The cross is a horizon of such beauty, an opening to the pure light of God, for only one reason: because here we see love in its moment of true victory over its two enemies: betrayal and death. This beauty is love which does not end and it is life which, in its final emptiness, conquers even death itself.

All beauty, if it is not to be superficial or fleeting, must overcome all that opposes it. True beauty endures. It is always more than skin deep. Here, in Jesus, in this one man, is the whole of God's eternal and created beauty: the beauty of love overcoming all limitation. Here, in Jesus, we see the eternal plan of God for all his creation.

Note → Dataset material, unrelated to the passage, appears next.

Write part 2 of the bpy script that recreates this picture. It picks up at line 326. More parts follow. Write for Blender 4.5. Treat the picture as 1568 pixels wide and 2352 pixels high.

It is stunning and absolutely compelling.

At the end of this long Good Friday, which is the history of the world, lies the glory and victory of beauty itself, the beauty of God which we are all called to share as our eternal destiny. That is our joy, our victory, our redemption!

In the Solemn Prayers of today’s liturgy, which follow in a moment, we hear, spelt out for us, glimpses of how things are meant to be, the beauty of God's intentions. We pray that those intentions may be more clearly achieved: in the Church, among all Christians, among all people, in government, in all who suffer. These prayers reflect the light of the horizon of beauty that shines from the depth of the Cross of Christ soon to be held high for our adoration.

And in due time, we are invited to reverence the cross ourselves, to embrace our crucified Saviour. When we do so, we not only accept our broken state, but we reach out to him who alone can heal us, who alone has the life which can restore in us the goodness and the beauty which is ours as truly beloved sons and daughters of our Eternal Father. Then we understand that our pathway through life is a journey to the fullness of beauty. So our moral guide is that of rejecting all that damages or deforms that beauty within us again.

On this day of our salvation, let us praise God, Father, Son and Holy Spirit, now and for ever, Amen.